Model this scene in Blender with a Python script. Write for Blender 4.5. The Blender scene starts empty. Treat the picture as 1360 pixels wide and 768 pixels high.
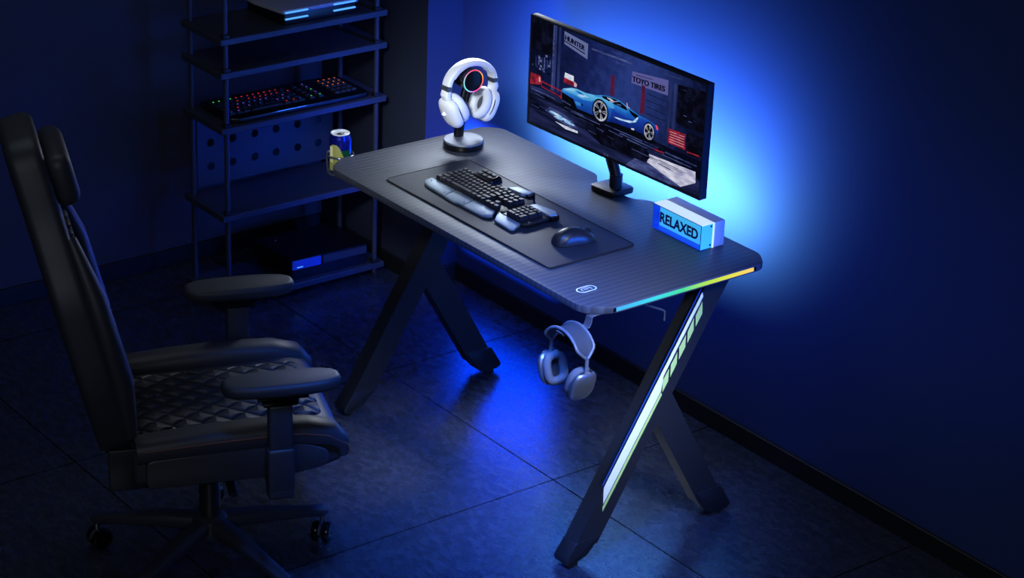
import bpy, bmesh, math, random
from mathutils import Matrix, Vector
random.seed(4)
PI = math.pi
SC = bpy.context.scene
COL = SC.collection
H = 0.756            # desk surface height (metres)

# ------------------------------------------------------------------ materials
def lin(c):
    return tuple(((x / 255) / 12.92 if x / 255 <= 0.04045 else ((x / 255 + 0.055) / 1.055) ** 2.4) for x in c)

def mat(name, col, rough=0.5, metal=0.0, spec=0.5, emit=None, es=0.0, coat=0.0, trans=0.0, alpha=1.0, srgb=True):
    m = bpy.data.materials.new(name); m.use_nodes = True
    b = m.node_tree.nodes['Principled BSDF']
    c = lin(col) if srgb else col
    b.inputs['Base Color'].default_value = (*c, 1)
    b.inputs['Roughness'].default_value = rough
    b.inputs['Metallic'].default_value = metal
    b.inputs['Specular IOR Level'].default_value = spec
    b.inputs['Coat Weight'].default_value = coat
    b.inputs['Transmission Weight'].default_value = trans
    b.inputs['Alpha'].default_value = alpha
    if emit:
        b.inputs['Emission Color'].default_value = (*lin(emit), 1)
        b.inputs['Emission Strength'].default_value = es
    return m

def nt(m):
    t = m.node_tree
    return t, t.nodes, t.links, t.nodes['Principled BSDF']

def math_node(N, L, op, a, b=None):
    n = N.new('ShaderNodeMath'); n.operation = op
    for i, v in enumerate((a, b)):
        if v is None: continue
        if isinstance(v, (int, float)): n.inputs[i].default_value = v
        else: L.new(v, n.inputs[i])
    return n.outputs[0]

def add_noise_bump(m, scale=300, strength=0.1, dist=0.001, detail=3):
    t, N, L, b = nt(m)
    tc = N.new('ShaderNodeTexCoord'); no = N.new('ShaderNodeTexNoise')
    no.inputs['Scale'].default_value = scale; no.inputs['Detail'].default_value = detail
    bp = N.new('ShaderNodeBump'); bp.inputs['Strength'].default_value = strength; bp.inputs['Distance'].default_value = dist
    L.new(tc.outputs['Object'], no.inputs['Vector']); L.new(no.outputs['Fac'], bp.inputs['Height'])
    L.new(bp.outputs['Normal'], b.inputs['Normal'])
    return m

def ramp(N, stops, interp='LINEAR'):
    r = N.new('ShaderNodeValToRGB'); cr = r.color_ramp; cr.interpolation = interp
    while len(cr.elements) < len(stops): cr.elements.new(0.5)
    for e, (p, c) in zip(cr.elements, stops):
        e.position = p; e.color = (*c, 1)
    return r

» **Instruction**
Leave the pictures out and reproduce exactly the lines from the top of the listing above through the line with "return tuple(((x /".

» **Written answer**
Model this scene in Blender with a Python script. Write for Blender 4.5. The Blender scene starts empty. Treat the picture as 1360 pixels wide and 768 pixels high.
import bpy, bmesh, math, random
from mathutils import Matrix, Vector
random.seed(4)
PI = math.pi
SC = bpy.context.scene
COL = SC.collection
H = 0.756            # desk surface height (metres)

# ------------------------------------------------------------------ materials
def lin(c):
    return tuple(((x / 255) / 12.92 if x / 255 <= 0.04045 else ((x / 255 + 0.055) / 1.055) ** 2.4) for x in c)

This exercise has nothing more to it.